En una ocasión, san Juan Pablo II nos confiaba: «Si el cristianismo ha de distinguirse en nuestro tiempo, sobre todo, por el arte de la oración, ¿Cómo no sentir una renovada necesidad de estar largos ratos en conversación espiritual, en adoración silenciosa, en actitud de amor, ante Cristo presente en el Santísimo Sacramento? ¡Cuántas veces, mis queridos hermanos y hermanas, he hecho esta experiencia y en ella he encontrado fuerza, consuelo y apoyo!».

Seguramente, todos nosotros buscamos y queremos amar a Dios Padre con todas nuestras fuerzas. De ahí que procuremos ejercitarnos en el arte de la oración. Para ello, necesitaremos poner en acto las potencias del alma: la inteligencia y la voluntad, la memoria, la imaginación y los sentimientos. El Señor se sirve de ellas como cauces para entrar en diálogo con nosotros.

Por experiencia sabemos que no hay dos ratos de oración iguales.
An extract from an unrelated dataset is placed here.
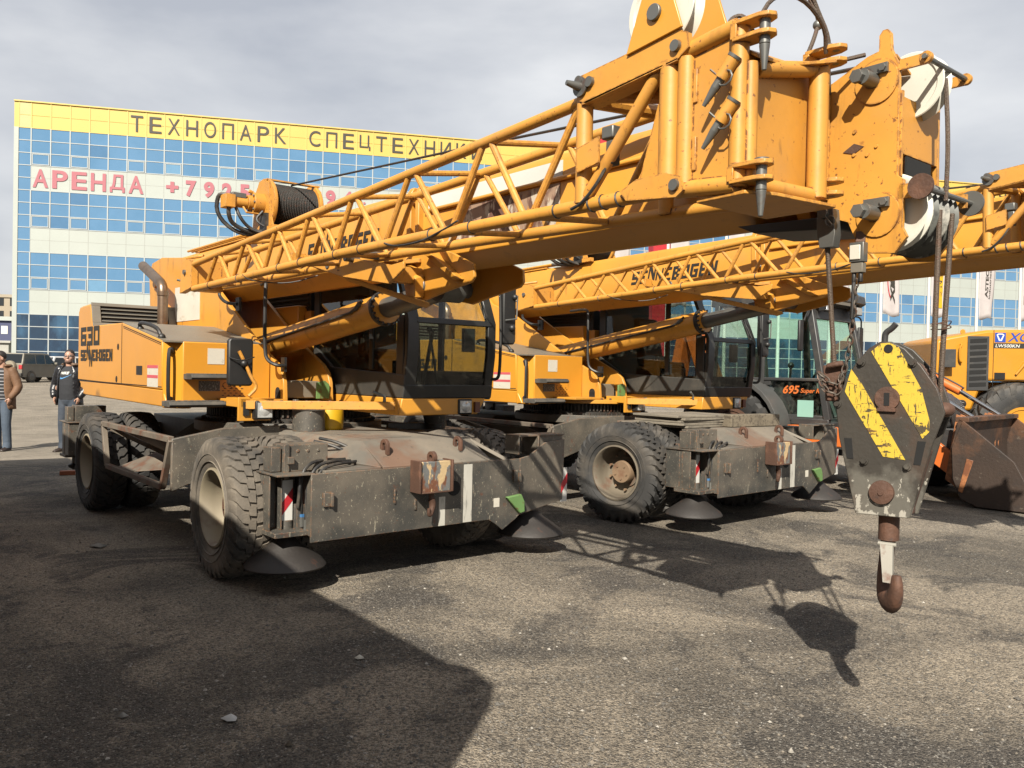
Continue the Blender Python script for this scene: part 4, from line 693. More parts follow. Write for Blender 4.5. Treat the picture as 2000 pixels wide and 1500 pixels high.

Es posible que alguna vez hayamos intentado encontrar un método para que nuestra oración sea más fluida o, al menos, que nos salga con más facilidad. Hasta que descubrimos que no hay métodos para hacer oración. La oración es un arte, es decir, hay que saber acudir al Espíritu Santo y dejarle actuar. Él es fuente de continua novedad; Él es quien toma la iniciativa y actúa en nuestra inteligencia, voluntad, imaginación y sentimientos.

La acción del Espíritu Santo, no obstante, de manera habitual cuenta con nuestro esfuerzo para entablar el diálogo de la oración. Habrá momentos en los cuales no nos será fácil orar con fluidez y con la imaginación y los sentimientos activos. En estos momentos podemos recurrir a los actos de fe y de amor, a las jaculatorias, a la Sagrada Escritura, a textos de la liturgia o de autores espirituales, o simplemente lo miraremos y contemplaremos presente en el Sagrario o en nuestra alma en gracia. El deseo de estar a solas con Él ya es diálogo que transforma.

En algunas ocasiones irrumpirán luces y afectos que darán fluidez a la oración y nos ayudarán a percibir la presencia de Dios. Aprovechémoslos y demos gracias a Dios.